Munro writes very long, stylistically muted, hyper-realistic short stories about women in Canada.Stories about women on trains, or visiting their neighbors or going to see a lover.

There're no gimmicks, either thematically or structurally. I don't just mean there's no genre stuff like vampires and aliens and locked room mysteries. I also mean there are no tricks that get employed in more literary offerings: things like setting your story at the birth of the Manhattan Project or making your protagonist a world class bee keeper or switching between first and third person or using long, reflexive run-on sentences.

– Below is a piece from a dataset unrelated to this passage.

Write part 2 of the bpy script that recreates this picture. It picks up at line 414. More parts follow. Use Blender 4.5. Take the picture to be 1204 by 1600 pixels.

Which is all to say that its really hard to turn it into a pitch. Her work is nothing but craft, and it's really excellent.

Some of the stories are better than others, and the endings had kind of a weird habit of summing up the next several weeks/months for the character in a way that I'm not sure if I liked or not. But if you want to read something serious and insightful and super-realistic--read this book!

The Swerve: How the World Became Modern by Steven Greenblatt [link]

I think that am too sleepy to write anything interesting about this! I also enjoyed this more when I wasn't constantly asking myself to summarize and critique it for a future blog post. That may be too much information about how the blog sausage is made, but there it is.

This is a history book about the Greek poem/essay "On the Nature of Things" by Lucretius and its discovery by an Italian papal secretary named Poggio. That specific subject is a vehicle to explore much more general topics:the philosophical and cultural arguments that were going on during and prior to the Enlightenment, the history of books and scrolls, and the Greek foundations of naturalism.

I minored in History, but I am so so bad at it. I don't have a knack for the very detailed narratives of politics, and I think there's always been some secret part of me that isn't convinced that learning about History is important--at least not in the classic "doomed to repeat it" sense.

I always liked my history courses more for the ideas in them than for their brambled narratives. And this is the kind of history book for me--it reads like a Malcolm Gladwell take on History; you know "Hey! Here's an idea! Isn't it interesting???"

The prose is very accessible. This is the most readable history book I've ever read. What are you waiting for? Go read it!